Needless to say, testifying now at a murder and a divorce, is a bit more that I bargained for.
More though is that something is happening out there. The center isn’t holding anymore.
Studies show that around 70% of attorneys are dealing with an addiction. Get your mind around the fact that if you have an office of 10 attorneys, roughly 7 are quietly fighting a battle that only a few, if any, know about.
Maybe it is the hyper-focus of having to always have the answers when your name is called in the ever smaller tribes that amass each persons echo chamber.
As a recruiter, conversations crossroad between personal and professional every day. The opportunities sought or not sought based on the status of firm, title, leverage of practice, success measured in dollars. Answers to how much is enough, with the casual just a little more.
The holding off on opportunity because of a new child, marriage, ailing parent, that is one part exciting, but for some the first change of a plan that they have harbored since they were 1L’s bringing a little resentment. Then a little something to forget about it. Then a decade of compromises made for “the greater good”, lubricated in many cases with different hidden vices, until they aren’t.
In the past two weeks, I have placed a 73-year-old litigator from an AM Law 20 firm that still plays rugby, married to the love of his life, and finds bliss in the law enough to want to practice another 10 years.
Another in her early 40’s that wants to work as hard as humanly possible until the age of 50 because she has no intention of ever being an attorney after 50 and candidly hates being a lawyer. The next 10 years pay off debt, get kids through college, sock away retirement, and set up an already busy travel itinerary. That is her bargain.
This tends to be the time of year where attorneys wait for the payoff for the bargain that they have made.
Please feel free to call or email me if you believe that you need better alignment between your personal and professional goals. My approach is to listen and consult, not fit square pegs into round holes and spray and pray your resume around town.
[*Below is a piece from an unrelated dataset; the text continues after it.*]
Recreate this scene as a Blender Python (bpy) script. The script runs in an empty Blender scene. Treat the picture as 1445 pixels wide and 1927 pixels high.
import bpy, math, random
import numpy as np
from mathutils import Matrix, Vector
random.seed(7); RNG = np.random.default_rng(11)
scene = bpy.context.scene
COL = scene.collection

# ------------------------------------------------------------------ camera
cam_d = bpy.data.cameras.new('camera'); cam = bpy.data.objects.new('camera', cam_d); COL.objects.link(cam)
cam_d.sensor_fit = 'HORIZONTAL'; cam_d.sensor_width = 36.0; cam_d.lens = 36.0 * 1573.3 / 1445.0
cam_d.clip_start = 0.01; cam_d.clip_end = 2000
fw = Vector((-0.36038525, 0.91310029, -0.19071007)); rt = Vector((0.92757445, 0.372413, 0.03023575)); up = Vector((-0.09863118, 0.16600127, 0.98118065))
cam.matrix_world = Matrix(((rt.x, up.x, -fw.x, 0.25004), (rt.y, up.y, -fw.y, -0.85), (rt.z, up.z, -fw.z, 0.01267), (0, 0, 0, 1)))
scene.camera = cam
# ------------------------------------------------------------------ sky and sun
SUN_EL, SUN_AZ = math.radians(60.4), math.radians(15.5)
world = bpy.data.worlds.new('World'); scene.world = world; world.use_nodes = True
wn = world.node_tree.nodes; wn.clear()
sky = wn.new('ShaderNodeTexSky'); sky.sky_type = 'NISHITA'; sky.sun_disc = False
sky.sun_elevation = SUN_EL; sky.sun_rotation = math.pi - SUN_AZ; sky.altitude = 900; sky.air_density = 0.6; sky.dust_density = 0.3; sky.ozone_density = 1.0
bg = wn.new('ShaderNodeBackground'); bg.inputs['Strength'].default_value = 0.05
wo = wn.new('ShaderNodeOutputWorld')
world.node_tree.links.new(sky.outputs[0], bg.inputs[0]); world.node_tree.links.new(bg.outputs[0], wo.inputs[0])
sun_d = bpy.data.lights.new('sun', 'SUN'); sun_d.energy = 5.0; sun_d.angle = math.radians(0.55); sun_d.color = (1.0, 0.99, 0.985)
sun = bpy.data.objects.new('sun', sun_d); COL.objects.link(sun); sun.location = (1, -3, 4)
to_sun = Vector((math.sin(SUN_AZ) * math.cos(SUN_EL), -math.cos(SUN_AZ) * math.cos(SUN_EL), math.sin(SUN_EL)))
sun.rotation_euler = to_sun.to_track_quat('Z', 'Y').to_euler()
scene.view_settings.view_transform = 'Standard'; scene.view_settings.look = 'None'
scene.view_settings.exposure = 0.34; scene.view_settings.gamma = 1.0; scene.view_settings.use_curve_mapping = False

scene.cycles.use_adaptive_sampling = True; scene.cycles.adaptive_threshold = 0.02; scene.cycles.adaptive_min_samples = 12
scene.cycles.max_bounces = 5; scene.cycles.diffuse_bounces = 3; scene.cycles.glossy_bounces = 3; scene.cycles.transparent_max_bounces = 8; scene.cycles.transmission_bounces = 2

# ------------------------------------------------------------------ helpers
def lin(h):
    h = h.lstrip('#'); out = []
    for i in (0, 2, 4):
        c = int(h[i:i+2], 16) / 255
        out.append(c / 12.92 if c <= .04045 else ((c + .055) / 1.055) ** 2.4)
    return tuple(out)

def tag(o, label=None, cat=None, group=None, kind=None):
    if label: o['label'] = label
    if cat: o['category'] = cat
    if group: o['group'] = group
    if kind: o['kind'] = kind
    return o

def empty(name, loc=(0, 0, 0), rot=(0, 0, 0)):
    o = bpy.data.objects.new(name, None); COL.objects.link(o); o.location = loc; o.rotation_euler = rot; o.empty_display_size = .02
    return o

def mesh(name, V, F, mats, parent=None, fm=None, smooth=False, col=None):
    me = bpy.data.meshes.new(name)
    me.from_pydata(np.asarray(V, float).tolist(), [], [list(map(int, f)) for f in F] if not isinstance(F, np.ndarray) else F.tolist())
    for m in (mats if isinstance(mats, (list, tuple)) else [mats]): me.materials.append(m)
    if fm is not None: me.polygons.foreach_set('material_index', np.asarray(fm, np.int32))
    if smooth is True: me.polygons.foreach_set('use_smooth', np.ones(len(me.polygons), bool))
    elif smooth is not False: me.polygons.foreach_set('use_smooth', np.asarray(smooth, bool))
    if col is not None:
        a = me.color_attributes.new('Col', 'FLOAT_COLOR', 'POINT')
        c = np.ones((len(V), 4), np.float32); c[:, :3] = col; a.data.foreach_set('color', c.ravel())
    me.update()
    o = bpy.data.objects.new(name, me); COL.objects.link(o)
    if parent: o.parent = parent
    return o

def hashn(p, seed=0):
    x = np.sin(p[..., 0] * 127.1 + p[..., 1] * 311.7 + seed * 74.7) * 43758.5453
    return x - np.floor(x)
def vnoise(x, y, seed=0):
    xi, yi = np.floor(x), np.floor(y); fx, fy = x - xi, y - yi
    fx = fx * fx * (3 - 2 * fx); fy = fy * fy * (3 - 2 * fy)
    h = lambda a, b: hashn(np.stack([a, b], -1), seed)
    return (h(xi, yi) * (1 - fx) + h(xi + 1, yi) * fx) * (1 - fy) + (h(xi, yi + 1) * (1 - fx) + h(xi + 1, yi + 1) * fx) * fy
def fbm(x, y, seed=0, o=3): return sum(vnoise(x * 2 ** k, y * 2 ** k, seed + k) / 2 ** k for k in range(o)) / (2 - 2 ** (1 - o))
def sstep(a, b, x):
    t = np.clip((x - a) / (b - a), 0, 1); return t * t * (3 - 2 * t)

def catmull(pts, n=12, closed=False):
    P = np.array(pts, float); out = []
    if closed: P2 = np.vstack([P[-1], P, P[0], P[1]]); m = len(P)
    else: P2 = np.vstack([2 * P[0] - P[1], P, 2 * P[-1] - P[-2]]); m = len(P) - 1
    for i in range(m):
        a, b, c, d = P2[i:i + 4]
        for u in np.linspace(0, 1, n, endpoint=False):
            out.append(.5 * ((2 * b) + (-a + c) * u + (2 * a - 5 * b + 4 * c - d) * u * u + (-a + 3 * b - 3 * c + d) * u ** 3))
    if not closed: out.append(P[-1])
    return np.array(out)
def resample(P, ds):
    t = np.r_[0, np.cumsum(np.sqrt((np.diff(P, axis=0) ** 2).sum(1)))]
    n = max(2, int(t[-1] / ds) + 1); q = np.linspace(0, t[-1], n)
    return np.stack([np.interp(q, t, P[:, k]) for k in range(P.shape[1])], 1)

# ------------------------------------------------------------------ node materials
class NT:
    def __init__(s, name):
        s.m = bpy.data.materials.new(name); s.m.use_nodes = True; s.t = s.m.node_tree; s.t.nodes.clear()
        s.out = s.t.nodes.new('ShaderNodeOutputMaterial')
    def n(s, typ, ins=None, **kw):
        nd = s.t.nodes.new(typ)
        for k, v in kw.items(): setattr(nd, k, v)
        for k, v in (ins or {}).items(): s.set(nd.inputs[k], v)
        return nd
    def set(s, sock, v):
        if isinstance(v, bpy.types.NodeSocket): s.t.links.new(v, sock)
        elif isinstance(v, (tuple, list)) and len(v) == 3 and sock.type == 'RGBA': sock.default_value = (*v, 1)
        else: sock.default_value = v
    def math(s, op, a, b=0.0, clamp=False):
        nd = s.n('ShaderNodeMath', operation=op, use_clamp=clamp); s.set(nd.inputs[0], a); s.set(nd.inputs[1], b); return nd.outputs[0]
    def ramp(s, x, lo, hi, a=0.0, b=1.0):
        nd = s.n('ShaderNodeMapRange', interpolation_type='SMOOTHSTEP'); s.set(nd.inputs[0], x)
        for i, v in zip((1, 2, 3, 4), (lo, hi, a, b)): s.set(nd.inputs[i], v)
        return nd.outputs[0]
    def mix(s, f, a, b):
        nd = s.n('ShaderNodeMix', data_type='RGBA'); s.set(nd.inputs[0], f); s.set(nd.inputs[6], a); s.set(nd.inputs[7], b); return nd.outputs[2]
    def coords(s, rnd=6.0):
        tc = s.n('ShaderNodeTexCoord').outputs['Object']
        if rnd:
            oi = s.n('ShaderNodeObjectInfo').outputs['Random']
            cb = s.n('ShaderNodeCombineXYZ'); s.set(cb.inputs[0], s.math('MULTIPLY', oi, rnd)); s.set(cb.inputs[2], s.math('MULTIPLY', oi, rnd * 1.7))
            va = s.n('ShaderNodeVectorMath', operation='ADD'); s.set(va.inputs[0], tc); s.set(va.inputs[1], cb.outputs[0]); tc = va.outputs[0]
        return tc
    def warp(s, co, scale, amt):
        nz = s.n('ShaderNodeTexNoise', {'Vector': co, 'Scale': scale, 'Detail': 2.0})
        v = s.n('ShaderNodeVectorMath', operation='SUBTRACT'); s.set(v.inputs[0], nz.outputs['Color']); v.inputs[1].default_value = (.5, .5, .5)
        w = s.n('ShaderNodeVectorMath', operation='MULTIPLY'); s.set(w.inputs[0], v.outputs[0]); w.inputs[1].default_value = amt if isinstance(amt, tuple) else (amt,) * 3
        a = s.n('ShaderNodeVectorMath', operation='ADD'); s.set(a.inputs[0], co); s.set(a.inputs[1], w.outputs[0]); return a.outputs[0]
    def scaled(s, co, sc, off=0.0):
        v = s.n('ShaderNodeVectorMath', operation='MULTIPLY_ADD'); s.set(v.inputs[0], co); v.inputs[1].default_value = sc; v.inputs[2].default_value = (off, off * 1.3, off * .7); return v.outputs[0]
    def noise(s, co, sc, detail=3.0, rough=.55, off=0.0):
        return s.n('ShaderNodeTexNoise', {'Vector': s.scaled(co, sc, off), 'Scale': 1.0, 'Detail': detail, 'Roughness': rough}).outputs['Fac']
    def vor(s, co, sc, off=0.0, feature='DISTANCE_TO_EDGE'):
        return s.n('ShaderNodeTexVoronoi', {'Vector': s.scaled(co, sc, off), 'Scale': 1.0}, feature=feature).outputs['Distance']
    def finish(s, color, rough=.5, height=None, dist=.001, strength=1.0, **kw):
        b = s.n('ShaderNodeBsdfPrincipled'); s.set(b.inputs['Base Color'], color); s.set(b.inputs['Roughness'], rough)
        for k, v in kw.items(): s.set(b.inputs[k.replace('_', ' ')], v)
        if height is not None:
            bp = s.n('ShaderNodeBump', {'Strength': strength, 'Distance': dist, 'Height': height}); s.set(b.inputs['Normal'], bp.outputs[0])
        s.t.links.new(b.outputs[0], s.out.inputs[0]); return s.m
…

If you could make a different bargain, whether it’s a conversation that has been held off, forgiveness withheld to someone or even to yourself, seeking a change that surrounds you with people who enhance you personally and professionally, changes made that reduce the impact of financial liability, one more meal a week with someone that you haven’t shared a meal with in a while, calling an old friend, attending a religious service, saying yes to something that you have said no to for a while, saying no to something that you have said yes to too much.
I’d call that a bargain. Maybe the best you ever had.